Well, according to this recent Fortune article, 5/10 most corrupt states are southern (Florida isn’t considered part of “the South”), but perhaps more interesting, there were no southern states in the ten least corrupt states.

That could alternatively be viewed as an index of which states are most strict on the corrupt. Perhaps more corrupt states are less likely to prosecute corrupt officials.

^ NJ not one of the 10 most corrupt, but PA is? That can’t be right.

His.

Just pay these kids for making their schools rich and in return let them pay for the classes they want to take.

Agree with Naren. When you hear southerners talk about their universities they are almost always talking about sports, and almost never their academics; in non-southern schools at least even sports fanatics will try to rep how great their schools are with some mix of the academic rankings and the team rankings.

Being a person that does not give a s#!t about university sports, I always hated vapid conversation with someone who begins talking about college teams and all of those dynamics of brackets and conferences and blah blah blah. What about the school’s, you know, ability to teach students? I get that the economics of the sports thing helps the schools stay viable, and clearly, I want my alma mater to succeed financially, but all I’m saying is that I wish that the mechanics of the whole thing were different such that college sports wasn’t so much of a driver.

I think the issue with the south is less that there is more corruption (there may be some more, but I don’t sense that it’s orders of magnitude more), but that it seems to be so brazenly tolerated. I think it’s just the “don’t turn on your own” tribalism which still is strong there. In the South, my sense is that they still feel as though they were beaten-but-not-defeated in 1865, and that banding together and flouting rules in preference to clan is part of their way of showing it.

When I was visiting the South, I was puzzled by the juxtaposition of Confederate battle flags with the Stars and Stripes. On the one hand, the older whiter south is one of the most patriotic flag-waving sections of the US, and at the same time, they still revere the old Southern cause, which would seem to be antithetical to supporting the Stars and Stripes. I guess the theme is that unlike traditional colonial imperialism, this was a different kind of percieved subjugation. Both Lincoln and Jefferson Davis revered the US founding fathers - Washington, Jefferson, and the like… they just thought the country should go in different directions by 1850. So people there are able to revere both flags simultaneously, but they do so in different contexts.

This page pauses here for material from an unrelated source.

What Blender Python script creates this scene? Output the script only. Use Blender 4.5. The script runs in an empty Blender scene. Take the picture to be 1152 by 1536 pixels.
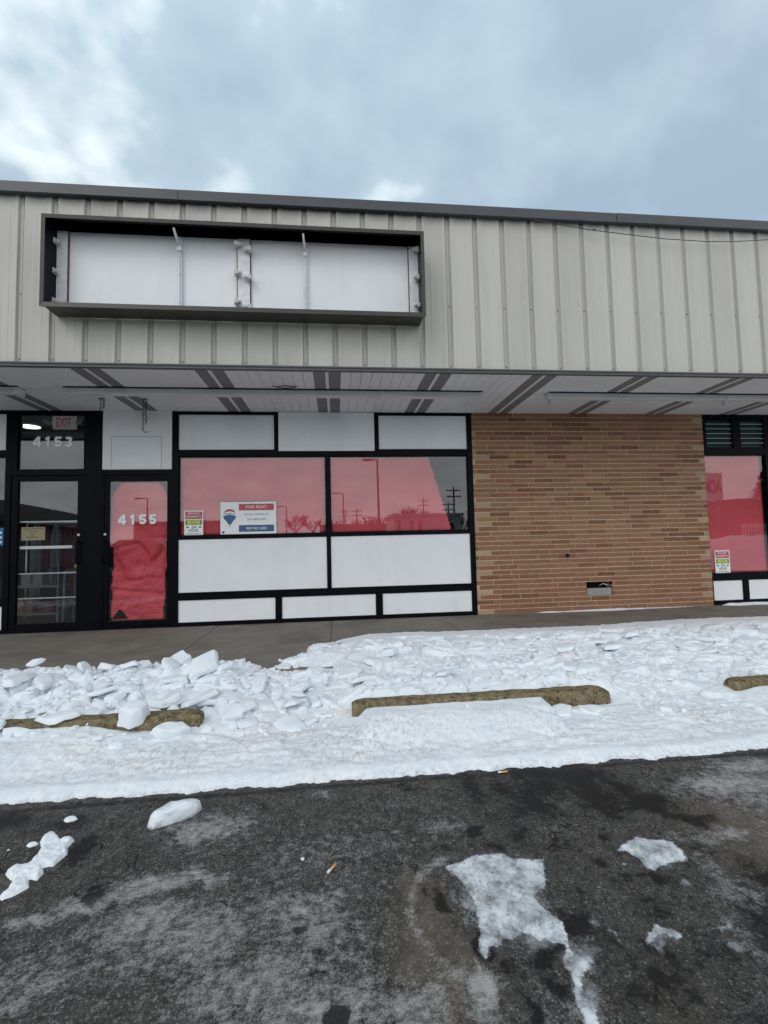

As for voting, the Republican party was the party of Lincoln, and got blamed for running the Civil War and defeating the South, and all the indignities of Reconstruction, etc… So for a long long time, the South was staunchly Democrat on principle. But Southern Democrats were by and large anti-integration, even though northern Democrats were pro-civil rights. So Southern Democrats really weren’t quite the same as northern Democrats during the Civil Rights era. Southern Democrats got their local electoral power from a tradition of upholding traditional southern values, church, obediance, traditions, etc…

This is where Reagan changed everything. Regan’s election came about largely because he managed to split Southern Democrats from traditional Northern Democrats and realign them into the Republican party. Rolling back civil rights had become another lost cause for much of the south, and so the “small government” message of Regan basically promised more local autonomy for the south, and that resonated with age-old grievances. Combine that with the family values and church and God stuff that the Republicans were now aligned with, and you have southerners voting Republican in far larger numbers.